En un texto de alguien que nada tiene que ver con la pelota, pero sí mucho con los debates del arte contemporáneo, como el crítico Orlando Hernández, este especula sobre esa relación entre lo dinámico y la espiritual que tiene la pelota en la conjunción del deporte con sus seguidores: “Sin duda alguna, el beisbol resulta ser un gran generador de sentidos, de significados, y puede (y debe) utilizarse como una gran metáfora para expresar o entender no solo el arte sino la realidad en que vivimos”.
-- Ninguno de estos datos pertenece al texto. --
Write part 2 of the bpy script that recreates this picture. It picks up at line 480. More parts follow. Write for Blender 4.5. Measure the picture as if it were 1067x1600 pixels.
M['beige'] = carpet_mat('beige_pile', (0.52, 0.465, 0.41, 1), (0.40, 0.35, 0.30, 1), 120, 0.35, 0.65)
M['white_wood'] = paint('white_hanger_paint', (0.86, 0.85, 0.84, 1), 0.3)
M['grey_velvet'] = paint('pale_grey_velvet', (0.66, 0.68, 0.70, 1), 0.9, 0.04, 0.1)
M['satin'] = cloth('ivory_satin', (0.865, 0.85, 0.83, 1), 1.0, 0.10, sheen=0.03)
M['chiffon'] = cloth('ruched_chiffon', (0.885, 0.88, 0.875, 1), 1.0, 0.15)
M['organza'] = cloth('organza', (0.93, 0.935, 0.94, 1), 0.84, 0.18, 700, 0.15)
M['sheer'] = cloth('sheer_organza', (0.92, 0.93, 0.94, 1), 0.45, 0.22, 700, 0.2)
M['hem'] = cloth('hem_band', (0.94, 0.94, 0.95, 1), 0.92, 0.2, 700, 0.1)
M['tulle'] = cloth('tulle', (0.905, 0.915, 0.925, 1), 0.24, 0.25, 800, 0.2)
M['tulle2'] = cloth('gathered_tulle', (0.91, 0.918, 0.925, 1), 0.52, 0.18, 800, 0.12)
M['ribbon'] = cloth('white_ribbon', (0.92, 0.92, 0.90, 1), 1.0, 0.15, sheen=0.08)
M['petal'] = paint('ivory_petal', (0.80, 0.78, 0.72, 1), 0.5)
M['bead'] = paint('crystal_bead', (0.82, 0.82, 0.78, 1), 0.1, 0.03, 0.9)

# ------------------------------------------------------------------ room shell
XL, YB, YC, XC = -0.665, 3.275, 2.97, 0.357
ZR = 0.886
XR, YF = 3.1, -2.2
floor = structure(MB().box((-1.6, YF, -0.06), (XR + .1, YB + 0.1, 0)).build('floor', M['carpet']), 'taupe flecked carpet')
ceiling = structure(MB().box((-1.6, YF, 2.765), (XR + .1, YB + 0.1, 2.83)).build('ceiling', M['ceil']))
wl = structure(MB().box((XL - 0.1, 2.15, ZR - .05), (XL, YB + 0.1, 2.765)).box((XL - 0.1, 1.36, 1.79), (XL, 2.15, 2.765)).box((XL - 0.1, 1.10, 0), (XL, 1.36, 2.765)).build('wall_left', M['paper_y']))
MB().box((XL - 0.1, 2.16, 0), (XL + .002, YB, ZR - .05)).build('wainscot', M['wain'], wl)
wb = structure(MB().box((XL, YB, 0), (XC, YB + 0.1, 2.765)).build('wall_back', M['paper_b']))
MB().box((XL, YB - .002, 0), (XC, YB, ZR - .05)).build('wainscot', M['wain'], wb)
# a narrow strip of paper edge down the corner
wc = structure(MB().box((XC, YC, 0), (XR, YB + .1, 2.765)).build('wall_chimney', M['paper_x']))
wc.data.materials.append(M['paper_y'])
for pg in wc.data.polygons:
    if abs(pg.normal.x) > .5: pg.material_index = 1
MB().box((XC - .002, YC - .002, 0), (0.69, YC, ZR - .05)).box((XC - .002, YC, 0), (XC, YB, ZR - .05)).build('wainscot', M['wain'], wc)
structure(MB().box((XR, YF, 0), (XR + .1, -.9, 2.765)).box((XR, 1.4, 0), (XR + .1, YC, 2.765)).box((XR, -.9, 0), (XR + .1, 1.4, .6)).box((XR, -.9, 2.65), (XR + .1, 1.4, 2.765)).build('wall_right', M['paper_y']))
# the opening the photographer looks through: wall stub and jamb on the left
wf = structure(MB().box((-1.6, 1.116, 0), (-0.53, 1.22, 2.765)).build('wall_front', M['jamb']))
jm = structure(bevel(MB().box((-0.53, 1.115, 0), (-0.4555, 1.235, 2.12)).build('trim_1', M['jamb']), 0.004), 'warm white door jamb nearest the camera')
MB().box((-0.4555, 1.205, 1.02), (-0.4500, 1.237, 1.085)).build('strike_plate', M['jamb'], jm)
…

Tal vez para definir esa extraña relación de la esférica en forma de recta supersónica o curva endemoniada con el leño presto a batearla y que genera un fenómeno de hipnotismo generalizado en los espectadores, ya sea en la concurrencia del estadio o los seguidores por radio y televisión, se ilustra en la paráfrasis de una frase alegórica del sabio mexicano Alfonso Reyes, “cuando la piedra del pitcher viene en camino, algo, que es mineral en nuestro bate, la presiente por imantación”.

 

Notas:
 
[1] Recordemos que fue unos de nuestros mejores comentaristas deportivos, todo un referente.
[2] Luis M. Buch y Reinaldo Suárez. Gobierno revolucionario cubano. Primeros pasos (Editorial Ciencias Sociales, 2004, p. 424).
[3] Roberto Veiga Menéndez: “Tenemos que dejar constancia de lo sucedido” (Boletín digital Cuba posible, 16-1-17, p.10).